Sukses

BPS: Publik Sudah Antikorupsi Tapi Tak Sejalan dengan Praktiknya

BPS menyadari, kesadaran masyarakat berperilaku antikorupsi mulai meningkat.

Liputan6.com, Jakarta - Badan Pusat Statistik (BPS) merilis hasil survei Indeks Perilaku Anti-Korupsi (IPAK) tahun 2015. IPAK Indonesia 2015 mencapai 3,59 pada skala 0-5. Angka itu lebih rendah 0,02 poin dibandingkan capaian IPAK 2014 yaitu 3,61.

Kepala BPS Suryamin mengatakan, meskipun IPAK 2015 cenderung menurun, tetap menunjukkan bahwa perilaku antikorupsi masyarakat semakin tinggi. Sebab, nilai indeks semakin mendekati angka 5 dari skala 0-5.

"Nilai indeks semakin mendekati ‎5 menunjukkan bahwa masyarakat berperilaku semakin antikorupsi. Sebaliknya, nilai IPAK yang semakin mendekati 0 menunjukkan bahwa masyarakat berperilaku semakin permisif terhadap korupsi," ujar Suryamin di Kantor BPS, Jakarta Pusat, Senin (22/2/2016).

Suryamin menjelaskan, IPAK disusun berdasarkan 2 dimensi ‎utama, yakni pertama unsur persepsi yang berupa pendapat atau penilaian terhadap perilaku koruptif di masyarakat, dan kedua pengalaman perilaku koruptif.

Dia mengatakan, hasil pengukuran IPAK yang dilakukan sejak 2012 menunjukkan fenomena yang menarik. Indeks dimensi persepsi menunjukkan tren yang cenderung meningkat. Sebaliknya, indeks dimensi pengalaman cenderung menurun.

Pada 2012, indeks persepsi sebesar 3,54. Kemudian 2013 sebesar 3,66. Tahun 2014 sebesar 3,71, dan tahun 2015 sebesar 3,73. "Ini menunjukkan bahwa dari segi pemahaman dan penilaian masyarakat cenderung idealis antikorupsi," jelas Suryamin.

Sementara indeks pengalaman justru menurun. Pada 2012 indeks pengalaman sebesar 3,58. Hal serupa terjadi pada 2013 juga sebesar 3,58. Tahun berikutnya, 2014 menurun menjadi 3,61. Dan tahun 2015 menjadi 3,59.

"Keadaan demikian menggambarkan bahwa masyarakat dalam tataran praktik ketika berhadapan dengan pelayanan publik masih melakukan perilaku korupsi," tutur dia.

BPS menyadari, kesadaran masyarakat berperilaku antikorupsi mulai meningkat.

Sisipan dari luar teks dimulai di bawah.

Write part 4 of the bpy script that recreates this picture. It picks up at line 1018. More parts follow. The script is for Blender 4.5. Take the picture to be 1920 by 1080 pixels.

Namun, keadaan di lapangan seringkali membuat idealisme dan tindakan tidak sejalan.

"Semisal masyarakat sudah mulai antikorupsi, namun ‎pelayanan tetap sama saja. Makanya mereka tetap membayar uang lebih. Misalnya agar pengurusan KTP atau SIM lebih mudah dan cepat selesai," Suryamin menandaskan.